Borrowing $3,000 from a friend isn’t the same as using his lawn mower. A personal cash loan is a serious financial transaction requiring timely repayment and both parties should treat it as such. Putting all the specifics in writing not only solidifies your commitment to the deal, it allows no room for later disagreement about the exact terms. Make sure you include the loan amount, payments, interest rate – if applicable – and your notarized signatures.

Fair Interest Rate

It’s not just a good idea to offer a fair interest rate on personal cash loans; it’s the law. You can get an idea of the going interest rates for varying loan amounts by visiting lender websites, but keep in mind most banks must follow different rules than individuals. To ensure you aren’t charging a “loan shark” rate, find out the maximum legal rate allowed in your state and stay under it.

Responsible Repayment

Friends are often more forgiving during hard times than lending companies, but that’s no excuse for lax repayment. Treat the personal loan from a friend just as you would an obligation to any other lender.
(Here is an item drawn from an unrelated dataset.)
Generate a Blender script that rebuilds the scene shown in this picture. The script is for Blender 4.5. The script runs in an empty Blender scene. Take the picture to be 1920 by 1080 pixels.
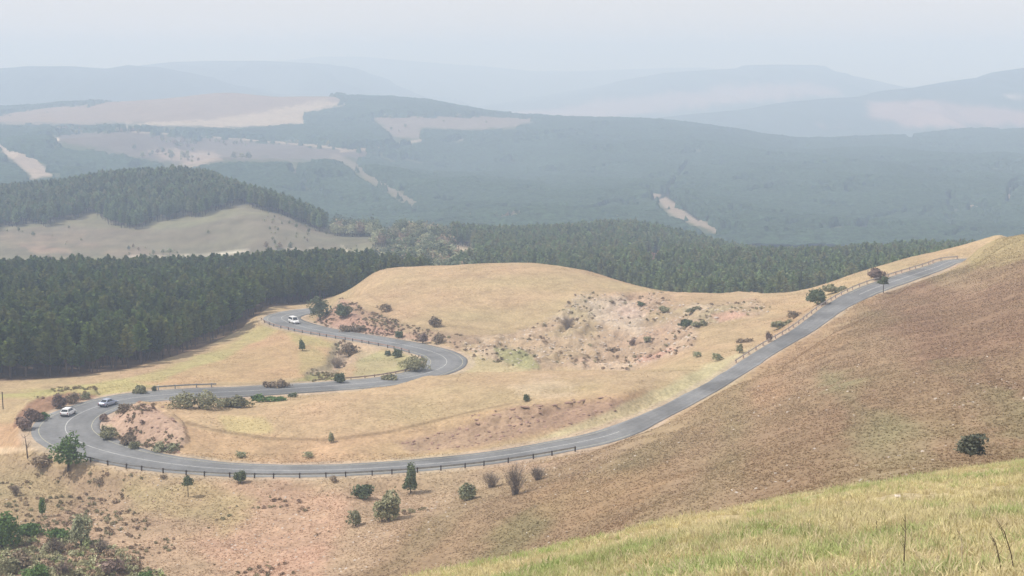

Always strive to make full payments on time, even when your friend tells you take as much time as you need. You don’t want to lose a friend over money.

Responsible Lending

If you plan to lend money to someone, make sure you can afford to be without the funds. Helping someone in his or her financial time of need is a noble deed, but overextending yourself is not the help your friend needs most. When you lend more than you can afford, you may begin asking for repayment every time you see your friend, straining the relationship. On the other hand, offering to help someone using money you don’t immediately need puts less pressure on you and your friendship.

Gauge the Relationship

Before lending money or accepting a personal cash loan from anyone, determine the nature of your relationship. Do you really know each other well enough to enter into a financial arrangement? Do you trust this person to repay the money? Are you comfortable owing money to some you know? If you cannot answer these questions in a positive manner, consider other loan options.